A better way to bleed brakes is with a pressure bleeder. Essentially, pressurized brake fluid is fed into the filler on the master cylinder and the bleeder screws at each wheel are opened until no air, or contaminated fluid is observed.
Bottom line.
If the pedal feels fine, and you have relatively low mileage (under 75K?) I would leave it alone. Highr milage than that, I would consider purging contamination.
Can brake fluid "boil?" Yes
But if you are using your brakes to that point, that the heat is that great, you should start to consider "big brake" kits.
Remember. Brakes are a device that converts motion into heat through friction.

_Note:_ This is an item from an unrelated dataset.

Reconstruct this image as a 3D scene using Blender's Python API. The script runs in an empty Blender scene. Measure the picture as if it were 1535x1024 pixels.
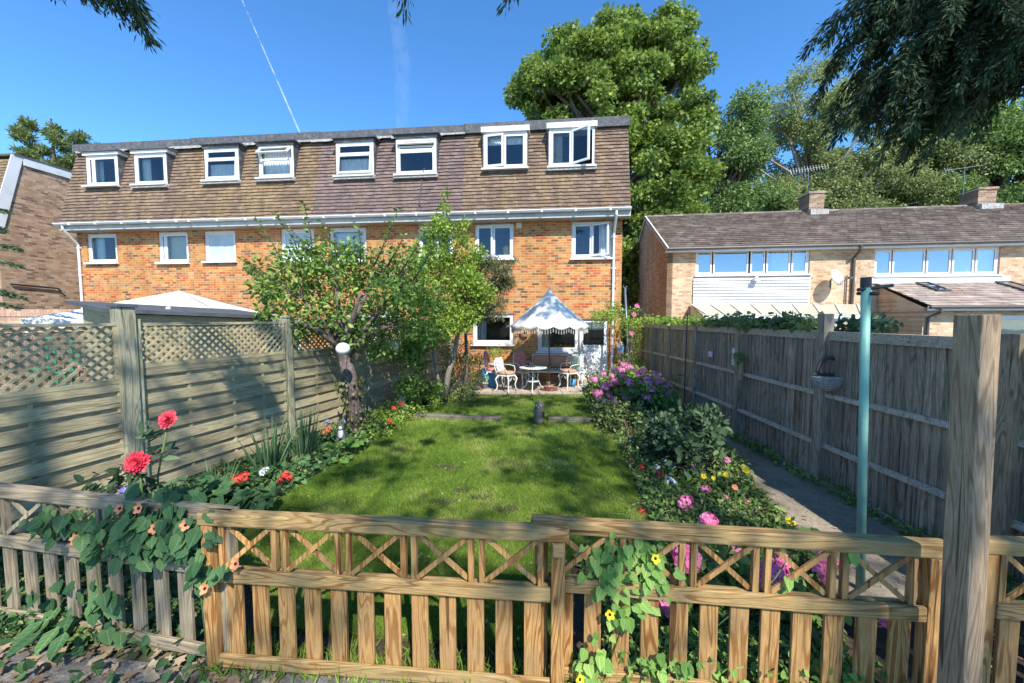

When your brakes become "heat soaked" you have a hard pedal and reduced, or no, braking. Big trucks know this condition very well.
Take a tip from semi drivers. Use brakes sparingly so they don't overheat.
BJames
06-13-2007, 08:08 PM
Fairly simple using a lawn & garden sprayer some common fittings and tubing. I'm sure it is similar to the ones you can buy.
If you want more details or pics let me know.
ELLSSUU
06-19-2007, 05:21 PM
Going for ease of bleeding I put Speedbleeders on the Porsche. The Porsche has two bleed screws per caliper so it wasn't a cheap ordeal. My experience is that they aren't worth the money.
I took them off and have been using a Motive (cheaper alternative) ever since.
BTW, I agree that your brake fluid should be purged every 2 years. I also recomend using ATE Blue or gold fluid as it's easy to distinguish when you've purged all of the fluid out. It also has a higher boiling point but that's probably not useful in a daily driver such as an Accord.